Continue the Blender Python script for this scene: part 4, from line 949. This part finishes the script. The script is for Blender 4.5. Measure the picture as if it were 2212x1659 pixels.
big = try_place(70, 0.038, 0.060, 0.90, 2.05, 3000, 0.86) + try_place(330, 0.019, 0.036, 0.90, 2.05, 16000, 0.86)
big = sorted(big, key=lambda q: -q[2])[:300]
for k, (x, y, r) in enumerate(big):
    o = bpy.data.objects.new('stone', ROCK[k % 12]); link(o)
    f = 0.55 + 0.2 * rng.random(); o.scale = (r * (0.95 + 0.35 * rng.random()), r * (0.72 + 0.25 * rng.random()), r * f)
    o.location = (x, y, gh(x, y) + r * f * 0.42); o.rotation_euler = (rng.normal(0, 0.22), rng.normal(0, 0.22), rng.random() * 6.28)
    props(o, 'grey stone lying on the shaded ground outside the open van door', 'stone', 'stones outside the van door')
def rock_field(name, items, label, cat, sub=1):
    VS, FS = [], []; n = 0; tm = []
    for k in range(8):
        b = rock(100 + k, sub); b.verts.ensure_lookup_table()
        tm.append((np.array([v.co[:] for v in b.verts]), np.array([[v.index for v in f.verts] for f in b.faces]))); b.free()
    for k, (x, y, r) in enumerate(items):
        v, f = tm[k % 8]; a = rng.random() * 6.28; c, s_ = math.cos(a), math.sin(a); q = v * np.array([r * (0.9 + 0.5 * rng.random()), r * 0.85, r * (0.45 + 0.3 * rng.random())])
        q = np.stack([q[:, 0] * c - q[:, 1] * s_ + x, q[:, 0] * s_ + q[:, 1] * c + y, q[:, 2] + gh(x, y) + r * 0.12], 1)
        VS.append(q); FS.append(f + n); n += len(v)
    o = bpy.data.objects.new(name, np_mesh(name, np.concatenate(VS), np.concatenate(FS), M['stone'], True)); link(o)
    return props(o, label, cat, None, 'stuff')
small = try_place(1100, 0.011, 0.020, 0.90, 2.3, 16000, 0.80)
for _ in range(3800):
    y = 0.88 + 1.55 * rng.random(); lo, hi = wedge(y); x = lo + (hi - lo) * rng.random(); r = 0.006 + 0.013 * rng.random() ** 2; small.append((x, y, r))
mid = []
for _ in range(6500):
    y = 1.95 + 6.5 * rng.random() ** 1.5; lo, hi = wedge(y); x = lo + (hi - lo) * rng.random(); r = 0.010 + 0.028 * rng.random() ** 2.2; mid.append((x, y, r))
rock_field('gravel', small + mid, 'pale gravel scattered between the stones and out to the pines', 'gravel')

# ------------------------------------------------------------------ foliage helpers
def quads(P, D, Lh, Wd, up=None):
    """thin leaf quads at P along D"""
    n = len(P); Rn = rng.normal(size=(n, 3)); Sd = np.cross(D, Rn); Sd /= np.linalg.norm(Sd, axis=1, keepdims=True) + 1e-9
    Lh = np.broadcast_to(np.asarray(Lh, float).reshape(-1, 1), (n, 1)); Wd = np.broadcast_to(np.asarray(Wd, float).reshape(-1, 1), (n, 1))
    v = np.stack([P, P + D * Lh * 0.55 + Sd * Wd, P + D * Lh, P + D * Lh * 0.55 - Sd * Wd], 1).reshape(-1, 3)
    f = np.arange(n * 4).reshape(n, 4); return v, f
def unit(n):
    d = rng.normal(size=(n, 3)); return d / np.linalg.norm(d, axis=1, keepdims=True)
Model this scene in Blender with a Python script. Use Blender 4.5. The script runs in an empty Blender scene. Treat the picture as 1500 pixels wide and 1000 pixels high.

■ Objective:
Identify and copy the lines holding the word "picture".

■ Final result:
Continue the Blender Python script for this scene: part 4, from line 949. This part finishes the script. The script is for Blender 4.5. Measure the picture as if it were 2212x1659 pixels.
Model this scene in Blender with a Python script. Use Blender 4.5. The script runs in an empty Blender scene. Treat the picture as 1500 pixels wide and 1000 pixels high.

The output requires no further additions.